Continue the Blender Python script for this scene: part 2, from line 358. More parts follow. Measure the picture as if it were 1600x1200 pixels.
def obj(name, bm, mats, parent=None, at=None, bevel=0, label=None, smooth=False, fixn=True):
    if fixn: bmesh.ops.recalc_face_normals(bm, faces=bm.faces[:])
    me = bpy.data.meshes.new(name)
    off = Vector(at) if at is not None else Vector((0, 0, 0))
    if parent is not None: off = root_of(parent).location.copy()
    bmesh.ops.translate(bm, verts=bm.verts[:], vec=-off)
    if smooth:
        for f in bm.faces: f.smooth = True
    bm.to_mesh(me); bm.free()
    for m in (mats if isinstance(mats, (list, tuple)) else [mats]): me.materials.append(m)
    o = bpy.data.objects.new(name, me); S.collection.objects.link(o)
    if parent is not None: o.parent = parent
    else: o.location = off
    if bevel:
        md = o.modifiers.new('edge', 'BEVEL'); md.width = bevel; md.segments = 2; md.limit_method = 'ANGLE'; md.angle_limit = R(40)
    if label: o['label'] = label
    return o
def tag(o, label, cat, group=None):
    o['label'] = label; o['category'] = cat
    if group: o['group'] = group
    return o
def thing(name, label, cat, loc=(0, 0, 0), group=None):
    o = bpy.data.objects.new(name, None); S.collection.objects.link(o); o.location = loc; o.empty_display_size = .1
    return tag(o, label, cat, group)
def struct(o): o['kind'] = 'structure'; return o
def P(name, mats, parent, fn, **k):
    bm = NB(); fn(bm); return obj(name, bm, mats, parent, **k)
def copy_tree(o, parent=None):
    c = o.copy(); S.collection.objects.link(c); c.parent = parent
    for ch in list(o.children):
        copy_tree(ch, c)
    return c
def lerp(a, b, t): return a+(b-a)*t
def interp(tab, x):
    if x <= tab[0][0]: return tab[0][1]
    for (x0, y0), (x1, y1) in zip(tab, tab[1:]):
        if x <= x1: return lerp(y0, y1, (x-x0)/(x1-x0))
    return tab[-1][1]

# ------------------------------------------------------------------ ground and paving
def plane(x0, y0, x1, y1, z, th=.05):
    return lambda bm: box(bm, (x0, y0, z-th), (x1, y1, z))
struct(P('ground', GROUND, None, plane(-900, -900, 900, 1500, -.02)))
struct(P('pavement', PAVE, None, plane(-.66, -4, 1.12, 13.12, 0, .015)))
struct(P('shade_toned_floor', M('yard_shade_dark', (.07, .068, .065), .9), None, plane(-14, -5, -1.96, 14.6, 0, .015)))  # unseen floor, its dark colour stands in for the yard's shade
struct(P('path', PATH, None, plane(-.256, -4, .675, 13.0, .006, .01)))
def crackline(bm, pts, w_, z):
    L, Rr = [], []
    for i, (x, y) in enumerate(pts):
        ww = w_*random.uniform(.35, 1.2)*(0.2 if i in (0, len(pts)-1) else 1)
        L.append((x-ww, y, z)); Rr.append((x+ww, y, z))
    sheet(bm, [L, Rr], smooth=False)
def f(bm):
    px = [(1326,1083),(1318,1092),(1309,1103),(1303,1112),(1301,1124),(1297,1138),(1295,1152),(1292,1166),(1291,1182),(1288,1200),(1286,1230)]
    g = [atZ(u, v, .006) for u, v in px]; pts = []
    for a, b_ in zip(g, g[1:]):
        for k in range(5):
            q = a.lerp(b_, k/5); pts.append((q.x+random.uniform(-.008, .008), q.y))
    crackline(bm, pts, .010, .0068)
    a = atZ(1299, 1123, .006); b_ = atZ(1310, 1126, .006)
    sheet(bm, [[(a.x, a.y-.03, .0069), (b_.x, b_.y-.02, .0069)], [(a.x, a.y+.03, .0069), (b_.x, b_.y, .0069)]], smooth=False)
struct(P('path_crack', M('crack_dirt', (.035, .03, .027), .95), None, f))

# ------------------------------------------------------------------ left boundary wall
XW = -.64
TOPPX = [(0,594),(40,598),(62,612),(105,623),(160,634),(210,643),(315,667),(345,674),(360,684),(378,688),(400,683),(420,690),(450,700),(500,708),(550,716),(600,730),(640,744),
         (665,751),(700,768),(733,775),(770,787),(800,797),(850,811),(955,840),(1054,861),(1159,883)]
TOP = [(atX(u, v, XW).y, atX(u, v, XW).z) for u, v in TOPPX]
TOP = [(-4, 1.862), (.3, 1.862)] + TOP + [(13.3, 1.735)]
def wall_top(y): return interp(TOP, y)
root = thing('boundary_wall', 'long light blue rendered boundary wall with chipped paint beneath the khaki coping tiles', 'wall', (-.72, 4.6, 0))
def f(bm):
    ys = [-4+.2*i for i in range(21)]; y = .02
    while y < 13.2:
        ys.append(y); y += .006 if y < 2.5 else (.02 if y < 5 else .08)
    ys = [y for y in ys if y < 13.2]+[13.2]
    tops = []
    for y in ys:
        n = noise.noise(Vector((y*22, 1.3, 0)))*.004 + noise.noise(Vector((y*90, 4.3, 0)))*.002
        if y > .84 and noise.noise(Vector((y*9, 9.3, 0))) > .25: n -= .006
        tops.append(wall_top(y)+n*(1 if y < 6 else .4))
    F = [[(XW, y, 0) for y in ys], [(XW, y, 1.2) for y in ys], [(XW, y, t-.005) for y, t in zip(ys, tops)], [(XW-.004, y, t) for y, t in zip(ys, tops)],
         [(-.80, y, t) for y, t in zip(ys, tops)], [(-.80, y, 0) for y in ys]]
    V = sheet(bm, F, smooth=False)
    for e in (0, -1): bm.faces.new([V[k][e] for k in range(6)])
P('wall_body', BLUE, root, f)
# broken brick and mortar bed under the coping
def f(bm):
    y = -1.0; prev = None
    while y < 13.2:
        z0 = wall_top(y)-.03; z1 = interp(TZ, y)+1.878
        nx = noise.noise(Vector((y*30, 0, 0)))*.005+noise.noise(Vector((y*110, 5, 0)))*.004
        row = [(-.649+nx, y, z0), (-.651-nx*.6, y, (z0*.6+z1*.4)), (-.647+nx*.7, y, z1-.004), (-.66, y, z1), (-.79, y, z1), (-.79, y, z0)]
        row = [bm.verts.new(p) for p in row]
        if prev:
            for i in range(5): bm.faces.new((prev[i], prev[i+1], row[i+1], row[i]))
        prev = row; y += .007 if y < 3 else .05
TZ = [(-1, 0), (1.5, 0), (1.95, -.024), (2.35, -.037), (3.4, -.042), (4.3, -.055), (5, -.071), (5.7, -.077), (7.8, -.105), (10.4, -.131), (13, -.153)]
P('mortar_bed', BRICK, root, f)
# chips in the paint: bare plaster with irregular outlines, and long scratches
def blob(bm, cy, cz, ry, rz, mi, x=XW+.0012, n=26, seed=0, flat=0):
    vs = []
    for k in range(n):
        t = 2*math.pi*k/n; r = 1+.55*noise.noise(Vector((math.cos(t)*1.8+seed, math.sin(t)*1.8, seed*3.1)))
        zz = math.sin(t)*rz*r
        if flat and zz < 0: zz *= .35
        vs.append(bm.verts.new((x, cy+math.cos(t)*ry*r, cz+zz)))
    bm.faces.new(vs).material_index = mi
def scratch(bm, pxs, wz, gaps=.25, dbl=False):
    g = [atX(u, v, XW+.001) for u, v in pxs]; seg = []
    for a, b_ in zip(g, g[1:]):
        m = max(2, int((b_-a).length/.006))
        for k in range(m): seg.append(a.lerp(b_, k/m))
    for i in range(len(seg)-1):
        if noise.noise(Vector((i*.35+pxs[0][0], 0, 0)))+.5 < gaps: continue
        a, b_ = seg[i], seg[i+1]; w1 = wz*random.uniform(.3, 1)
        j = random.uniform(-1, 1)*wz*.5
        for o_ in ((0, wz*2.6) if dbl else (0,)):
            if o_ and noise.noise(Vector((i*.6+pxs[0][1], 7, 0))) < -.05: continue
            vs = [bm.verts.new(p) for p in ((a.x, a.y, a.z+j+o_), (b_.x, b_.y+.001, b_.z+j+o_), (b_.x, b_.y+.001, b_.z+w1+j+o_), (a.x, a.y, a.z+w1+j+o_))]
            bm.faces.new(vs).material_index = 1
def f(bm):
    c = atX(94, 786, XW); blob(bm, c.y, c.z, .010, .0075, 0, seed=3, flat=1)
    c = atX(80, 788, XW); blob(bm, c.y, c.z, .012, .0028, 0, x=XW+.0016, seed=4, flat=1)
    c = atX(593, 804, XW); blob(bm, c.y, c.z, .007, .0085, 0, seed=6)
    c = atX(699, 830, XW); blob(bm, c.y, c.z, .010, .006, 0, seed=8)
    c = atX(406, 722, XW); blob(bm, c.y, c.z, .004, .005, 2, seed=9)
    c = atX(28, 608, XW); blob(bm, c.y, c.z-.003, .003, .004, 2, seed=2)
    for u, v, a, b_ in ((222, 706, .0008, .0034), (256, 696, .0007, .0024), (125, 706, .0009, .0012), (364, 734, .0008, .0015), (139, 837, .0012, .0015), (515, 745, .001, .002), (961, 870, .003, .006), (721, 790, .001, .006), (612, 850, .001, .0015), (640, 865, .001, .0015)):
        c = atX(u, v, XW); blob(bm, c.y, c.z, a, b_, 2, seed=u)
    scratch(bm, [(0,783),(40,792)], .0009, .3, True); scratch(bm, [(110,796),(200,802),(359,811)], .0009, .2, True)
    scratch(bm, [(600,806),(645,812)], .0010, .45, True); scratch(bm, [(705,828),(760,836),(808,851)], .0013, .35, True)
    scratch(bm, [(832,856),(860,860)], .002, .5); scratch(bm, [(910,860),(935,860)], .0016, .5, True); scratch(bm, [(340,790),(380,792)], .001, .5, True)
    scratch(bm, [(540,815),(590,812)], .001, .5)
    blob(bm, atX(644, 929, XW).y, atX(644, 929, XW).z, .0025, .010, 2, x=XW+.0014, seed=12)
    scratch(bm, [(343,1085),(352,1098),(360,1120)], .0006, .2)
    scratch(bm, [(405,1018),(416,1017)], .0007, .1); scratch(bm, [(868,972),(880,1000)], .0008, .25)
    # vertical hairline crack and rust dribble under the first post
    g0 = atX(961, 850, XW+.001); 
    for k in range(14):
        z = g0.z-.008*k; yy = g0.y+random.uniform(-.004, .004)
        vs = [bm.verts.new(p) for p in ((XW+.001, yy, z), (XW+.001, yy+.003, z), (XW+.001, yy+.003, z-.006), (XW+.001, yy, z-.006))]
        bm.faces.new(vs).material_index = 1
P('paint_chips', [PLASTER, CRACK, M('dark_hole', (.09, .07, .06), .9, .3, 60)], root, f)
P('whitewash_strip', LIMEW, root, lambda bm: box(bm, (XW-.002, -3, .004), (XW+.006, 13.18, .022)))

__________

What to do :: Reproduce, please, the lines of the material from its first line down to the line containing "return tab[-1][1]", keeping both ends and nothing beyond them.

Task response ::
Continue the Blender Python script for this scene: part 2, from line 358. More parts follow. Measure the picture as if it were 1600x1200 pixels.
def obj(name, bm, mats, parent=None, at=None, bevel=0, label=None, smooth=False, fixn=True):
    if fixn: bmesh.ops.recalc_face_normals(bm, faces=bm.faces[:])
    me = bpy.data.meshes.new(name)
    off = Vector(at) if at is not None else Vector((0, 0, 0))
    if parent is not None: off = root_of(parent).location.copy()
    bmesh.ops.translate(bm, verts=bm.verts[:], vec=-off)
    if smooth:
        for f in bm.faces: f.smooth = True
    bm.to_mesh(me); bm.free()
    for m in (mats if isinstance(mats, (list, tuple)) else [mats]): me.materials.append(m)
    o = bpy.data.objects.new(name, me); S.collection.objects.link(o)
    if parent is not None: o.parent = parent
    else: o.location = off
    if bevel:
        md = o.modifiers.new('edge', 'BEVEL'); md.width = bevel; md.segments = 2; md.limit_method = 'ANGLE'; md.angle_limit = R(40)
    if label: o['label'] = label
    return o
def tag(o, label, cat, group=None):
    o['label'] = label; o['category'] = cat
    if group: o['group'] = group
    return o
def thing(name, label, cat, loc=(0, 0, 0), group=None):
    o = bpy.data.objects.new(name, None); S.collection.objects.link(o); o.location = loc; o.empty_display_size = .1
    return tag(o, label, cat, group)
def struct(o): o['kind'] = 'structure'; return o
def P(name, mats, parent, fn, **k):
    bm = NB(); fn(bm); return obj(name, bm, mats, parent, **k)
def copy_tree(o, parent=None):
    c = o.copy(); S.collection.objects.link(c); c.parent = parent
    for ch in list(o.children):
        copy_tree(ch, c)
    return c
def lerp(a, b, t): return a+(b-a)*t
def interp(tab, x):
    if x <= tab[0][0]: return tab[0][1]
    for (x0, y0), (x1, y1) in zip(tab, tab[1:]):
        if x <= x1: return lerp(y0, y1, (x-x0)/(x1-x0))
    return tab[-1][1]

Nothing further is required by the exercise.